By Terri L. Snyder, Black Perspectives
In a treatise published in 1681, Anglican clergyman Morgan Godwyn, who had ministered to parishes in Virginia and Barbados, recounted the public flogging of an enslaved woman. Godwyn disliked the naked display of cruelty, but he was even more distressed by the presence of an English “mistress” among the crowd. “To the shame of her sex,” he wrote, this white and likely slave-owning woman stood alongside the “men and boys.” She did not deign to blush as she gazed upon the bondswoman who was stripped to the waist and whipped repeatedly.1
Godwyn was shocked, but it probably did not strike the other onlookers as unusual.
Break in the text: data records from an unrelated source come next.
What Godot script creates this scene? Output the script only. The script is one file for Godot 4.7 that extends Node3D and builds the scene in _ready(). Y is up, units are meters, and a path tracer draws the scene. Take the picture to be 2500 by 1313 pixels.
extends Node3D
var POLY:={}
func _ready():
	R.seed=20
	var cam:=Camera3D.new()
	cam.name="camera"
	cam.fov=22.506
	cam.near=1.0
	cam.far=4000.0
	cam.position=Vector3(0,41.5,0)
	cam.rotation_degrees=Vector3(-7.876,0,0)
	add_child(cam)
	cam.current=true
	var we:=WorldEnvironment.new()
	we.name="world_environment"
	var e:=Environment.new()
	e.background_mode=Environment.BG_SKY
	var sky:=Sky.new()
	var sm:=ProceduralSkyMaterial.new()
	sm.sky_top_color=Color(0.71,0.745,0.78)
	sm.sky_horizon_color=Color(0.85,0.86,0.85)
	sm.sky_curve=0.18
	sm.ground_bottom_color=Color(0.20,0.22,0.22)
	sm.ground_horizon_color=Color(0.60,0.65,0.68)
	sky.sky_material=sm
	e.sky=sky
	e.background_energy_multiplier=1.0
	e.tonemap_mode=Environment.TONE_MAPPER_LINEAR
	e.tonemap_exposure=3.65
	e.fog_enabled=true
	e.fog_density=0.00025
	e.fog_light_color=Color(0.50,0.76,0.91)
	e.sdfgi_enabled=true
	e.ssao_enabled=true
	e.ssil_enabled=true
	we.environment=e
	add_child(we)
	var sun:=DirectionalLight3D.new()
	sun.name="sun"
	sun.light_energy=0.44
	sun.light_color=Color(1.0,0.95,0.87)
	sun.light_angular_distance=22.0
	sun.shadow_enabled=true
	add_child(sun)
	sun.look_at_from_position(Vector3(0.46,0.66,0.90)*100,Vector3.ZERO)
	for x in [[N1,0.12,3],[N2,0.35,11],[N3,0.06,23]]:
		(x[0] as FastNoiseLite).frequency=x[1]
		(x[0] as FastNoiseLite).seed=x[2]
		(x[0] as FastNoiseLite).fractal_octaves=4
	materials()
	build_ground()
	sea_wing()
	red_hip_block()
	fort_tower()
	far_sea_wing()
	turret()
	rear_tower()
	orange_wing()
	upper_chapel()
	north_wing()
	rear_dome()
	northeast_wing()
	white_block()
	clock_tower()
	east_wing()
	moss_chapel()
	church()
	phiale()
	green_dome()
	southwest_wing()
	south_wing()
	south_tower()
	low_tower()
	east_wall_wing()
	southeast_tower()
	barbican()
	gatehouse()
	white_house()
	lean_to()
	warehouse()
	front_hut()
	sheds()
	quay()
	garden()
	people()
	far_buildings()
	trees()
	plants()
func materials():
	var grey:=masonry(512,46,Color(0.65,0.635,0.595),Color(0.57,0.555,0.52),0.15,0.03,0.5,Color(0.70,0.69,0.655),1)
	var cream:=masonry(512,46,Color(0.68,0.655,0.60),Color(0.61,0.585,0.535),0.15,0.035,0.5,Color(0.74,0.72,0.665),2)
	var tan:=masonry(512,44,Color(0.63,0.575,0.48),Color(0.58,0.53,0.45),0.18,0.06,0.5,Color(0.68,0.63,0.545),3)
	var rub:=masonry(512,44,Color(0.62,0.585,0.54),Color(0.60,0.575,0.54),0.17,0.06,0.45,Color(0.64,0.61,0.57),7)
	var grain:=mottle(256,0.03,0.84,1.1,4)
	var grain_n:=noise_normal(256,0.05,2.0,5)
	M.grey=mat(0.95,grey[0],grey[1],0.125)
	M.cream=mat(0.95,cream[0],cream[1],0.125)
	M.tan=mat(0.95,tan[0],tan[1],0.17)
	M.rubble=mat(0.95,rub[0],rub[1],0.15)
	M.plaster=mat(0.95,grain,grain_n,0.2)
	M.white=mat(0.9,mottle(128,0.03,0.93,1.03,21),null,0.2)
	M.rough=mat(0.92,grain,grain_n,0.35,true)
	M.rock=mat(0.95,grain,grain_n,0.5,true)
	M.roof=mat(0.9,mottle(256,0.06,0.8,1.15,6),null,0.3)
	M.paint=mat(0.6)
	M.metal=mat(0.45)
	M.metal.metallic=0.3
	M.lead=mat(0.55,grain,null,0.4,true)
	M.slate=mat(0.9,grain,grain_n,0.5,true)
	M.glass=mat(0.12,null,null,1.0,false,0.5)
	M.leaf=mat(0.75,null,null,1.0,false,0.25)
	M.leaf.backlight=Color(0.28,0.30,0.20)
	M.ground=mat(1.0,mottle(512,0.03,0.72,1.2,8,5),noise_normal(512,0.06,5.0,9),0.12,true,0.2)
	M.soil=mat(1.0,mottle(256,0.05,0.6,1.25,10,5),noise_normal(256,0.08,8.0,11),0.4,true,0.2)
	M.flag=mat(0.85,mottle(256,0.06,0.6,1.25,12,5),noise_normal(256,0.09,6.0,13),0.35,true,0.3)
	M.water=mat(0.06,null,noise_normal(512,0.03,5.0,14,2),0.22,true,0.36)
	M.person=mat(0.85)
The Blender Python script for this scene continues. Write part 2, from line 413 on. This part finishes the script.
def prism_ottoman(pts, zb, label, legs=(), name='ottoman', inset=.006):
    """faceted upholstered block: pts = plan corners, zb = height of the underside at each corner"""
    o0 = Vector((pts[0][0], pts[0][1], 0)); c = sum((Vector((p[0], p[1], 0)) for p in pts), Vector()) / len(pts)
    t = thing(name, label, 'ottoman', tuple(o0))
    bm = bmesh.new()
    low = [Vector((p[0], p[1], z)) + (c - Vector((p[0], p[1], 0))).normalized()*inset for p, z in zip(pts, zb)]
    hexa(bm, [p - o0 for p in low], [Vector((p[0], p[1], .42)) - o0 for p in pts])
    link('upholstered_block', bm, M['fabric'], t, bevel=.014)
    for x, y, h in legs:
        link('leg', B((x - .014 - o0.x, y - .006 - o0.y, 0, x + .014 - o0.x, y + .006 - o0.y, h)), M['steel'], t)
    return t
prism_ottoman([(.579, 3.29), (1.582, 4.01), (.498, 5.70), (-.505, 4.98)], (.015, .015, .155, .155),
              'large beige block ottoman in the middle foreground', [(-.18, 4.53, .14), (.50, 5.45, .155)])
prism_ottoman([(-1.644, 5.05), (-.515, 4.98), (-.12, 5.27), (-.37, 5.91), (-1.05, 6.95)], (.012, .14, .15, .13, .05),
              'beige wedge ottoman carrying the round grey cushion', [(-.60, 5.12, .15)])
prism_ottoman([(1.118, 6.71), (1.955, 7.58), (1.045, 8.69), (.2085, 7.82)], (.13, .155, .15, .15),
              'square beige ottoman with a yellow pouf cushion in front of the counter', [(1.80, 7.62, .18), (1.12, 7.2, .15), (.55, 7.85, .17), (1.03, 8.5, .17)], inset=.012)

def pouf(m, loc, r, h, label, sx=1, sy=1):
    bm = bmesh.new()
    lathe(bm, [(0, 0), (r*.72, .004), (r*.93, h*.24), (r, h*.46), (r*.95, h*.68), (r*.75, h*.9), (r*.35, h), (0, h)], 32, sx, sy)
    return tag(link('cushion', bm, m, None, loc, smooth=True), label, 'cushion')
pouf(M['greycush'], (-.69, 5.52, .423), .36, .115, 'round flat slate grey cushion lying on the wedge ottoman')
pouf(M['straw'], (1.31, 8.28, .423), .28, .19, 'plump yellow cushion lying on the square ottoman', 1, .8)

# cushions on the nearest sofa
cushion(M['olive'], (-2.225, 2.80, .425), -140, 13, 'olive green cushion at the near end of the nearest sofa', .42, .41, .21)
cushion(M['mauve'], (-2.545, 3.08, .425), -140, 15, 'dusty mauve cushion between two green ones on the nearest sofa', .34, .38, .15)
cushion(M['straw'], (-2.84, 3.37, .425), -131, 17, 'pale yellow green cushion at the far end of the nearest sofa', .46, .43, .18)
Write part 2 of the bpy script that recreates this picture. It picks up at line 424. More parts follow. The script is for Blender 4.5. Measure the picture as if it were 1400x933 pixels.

Certainly nothing about this scene would surprise Stephanie E. Jones-Rogers. They Were Her Property: White Women as Slave Owners in the American South is superb in demonstrating that white slave-owning women were not exceptional. Indeed, they were as invested in slavery as their male counterparts and assumed central roles in buying, selling, and disciplining enslaved people in public as well as in domestic spaces. Although these women rarely documented their economic investment in slavery, Jones-Rogers provides ample evidence that in and beyond courtrooms across the antebellum South, traders, parents, husbands, overseers, and, more particularly, enslaved people recounted—much as Godwyn did—white women’s investment in slavery.